The memo referred to previous discussions by the court officials on the matter and to a letter about it from a detective at Scotland Yard.

Tony Daly told me: “Perhaps Smith wanted something in writing to protect himself if the police pressed the issue.”

The memo adds further light to a disclosure published in Daly’s book about a letter that he was asked to hand deliver to Havers by Simon Hornby, a well-connected businessman and brother of Charles Hornby, a Lloyds underwriter and one of the Playland defendants.

Daly writes that he was blackmailed into prostitution as a 20-year-old, and both Simon Hornby and Sir Michael Havers were clients.

“He [Simon] didn’t tell me what was in the letter, but Sir Michael, being Sir Michael, did. The letter requested that he try to use his good offices in regard to a forthcoming trial, the outcome of which was of some importance to their mutual associates. Much icing on the cake was promised in appreciation.

“Sir Michael was dismissive and muttered, ‘Some bloody people think I’m the attorney general. I’m a bloody shadow.’”

Charles Hornby pleaded guilty to several charges in June 1975 and was sentenced to 30 months in prison, although he was released in July 1976. The court heard that he told police: “No one is perfect. We are all evil,” adding, “I have done things that are evil.”

Havers was solicitor general from 1972 to 1974, attorney general in Margaret Thatcher’s government from 1979 to 1987, and briefly Lord Chancellor in 1987. He died five years later.

In 1981, Havers infamously warned Geoffrey Dickens, a Conservative backbench MP, against naming Sir Peter Hayman, the UK’s former high commissioner to Canada, as linked to the Paedophile Information Exchange (PIE), which lobbied to legalise sex with children.

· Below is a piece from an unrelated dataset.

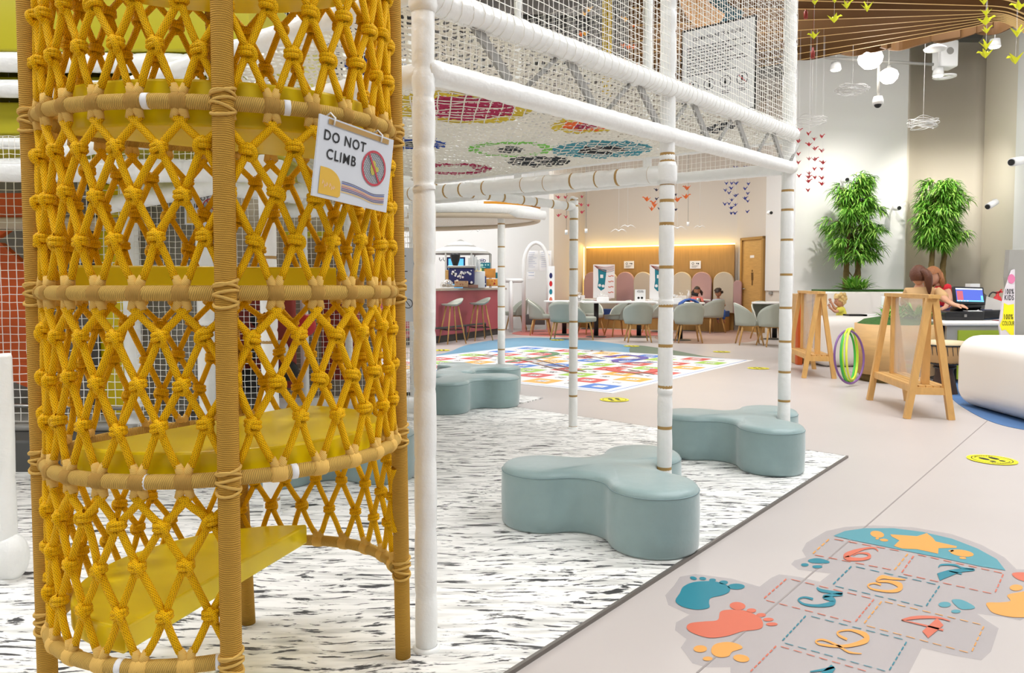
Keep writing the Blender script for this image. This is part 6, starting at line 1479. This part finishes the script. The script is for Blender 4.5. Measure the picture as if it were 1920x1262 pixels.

Daly says that he kept the memo, and the envelope in which it was sent, in a safe at his home.

But, as he writes in his book, he was burgled two years ago, with desk drawers emptied and papers strewn around, a filing cabinet forced open and cleared, and the safe ripped from a wall and taken. “The burglary appeared to have been executed with military precision,” he writes in Playland.

He told me: “Because it was such an important document, I kept it in a safe. Never in my wildest dreams did I think I'd be burgled and the safe removed.”

“It was a photocopy, and the type was quite faded in parts and showed that the original had a punch-hole in the top left corner.”

He also told me that he had written a brief note about it. “I know nothing more than that about the background or context to the correspondence.”

Meanwhile, Daly has named Roddam Twiss – son of a former Black Rod – as having attended a sick party where a group of men that included Sir Peter Hayman, the former diplomat and long-time MI6 officer, watched two young boys being sexually abused.